Несмотря на все различия, иудаизм, христианство и ислам остаются ветвями одного корня, и, как бы далеко они ни отошли друг от друга, сейчас начинается их сближение. Понимаю, что для многих это совсем неочевидно. Собственно говоря, кроме редких проблесков такого сближения в физическом мире и некоторых древних пророчеств, основанием для столь уверенного утверждения является только предчувствие, интуиция, да еще один мой сон. Все это – материя зыбкая и субъективная. Впрочем, как и вся эта книга, в которой, помимо всего, речь пойдет о моих встречах с представителями разных конфессий и духовных течений, так или иначе повлиявших на мою жизнь.
Сон-связка
Вот история того сна, который заставил меня многое пересмотреть в своей жизни и дал название этой книге.
Это было в 2002 году, в Москве, в Институте Самовосстановления Человека. Тогда я работала там личным секретарем основателя этого института, Мирзакарима Норбекова.
Мирзакарим Санакулович искал священника, чтобы тот на каждом десятидневном курсе служил водосвятный молебен для православных, которые ходили в Институт, а их тогда было подавляющее большинство.

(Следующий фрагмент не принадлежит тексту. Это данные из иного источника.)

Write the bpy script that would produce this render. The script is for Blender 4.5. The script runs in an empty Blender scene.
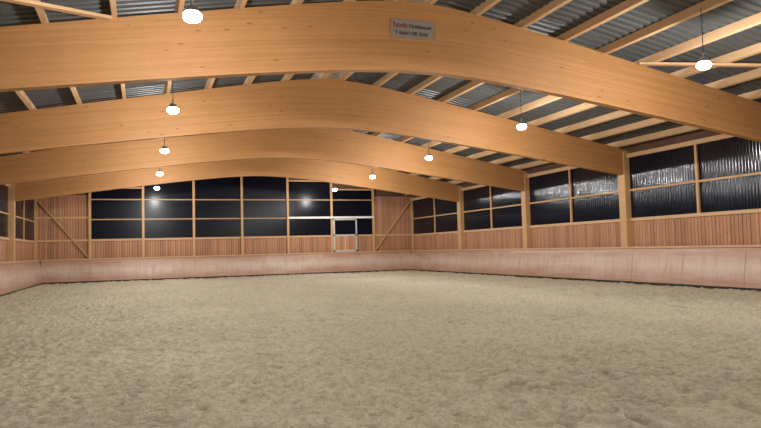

Московские батюшки появлялись один за другим, но быстро отказывались, мне кажется, из соображений материальных. Наконец, нашелся некий отец Павел из подмосковного Пушкино. Он принадлежал к Греко-римской церкви, и потом, говорят, стал чуть ли не епископом. Человек он был желчный, с тайными страстями, красиво говорил, но людей явно недолюбливал. Некоторое время повитийствовал с нашей сцены, а потом обиделся, что за ним не прислали машину, и он должен, как простой смертный, ехать в пригородной электричке вместе со всяким сбродом, который не дает ему сосредоточиться на высоком и прекрасном… Короче, христианин этот обиделся на нас и исчез.
На его место пришел отец Алексей. Он добирался к нам не то, что из под Москвы, а из под Рязани, так что поездка в один конец брала у него шесть часов. Огромный детина с голубыми глазами и рыжей косичкой. У него приход был в Чучкове – гиблом месте, где жительствовало множество пьяниц и наркоманов. Те пять тысяч рублей, что платила ему наша дирекция, он вез на восстановление своего огромного чучковского храма. Очень нежный и светлый человек, дай ему Бог здоровья.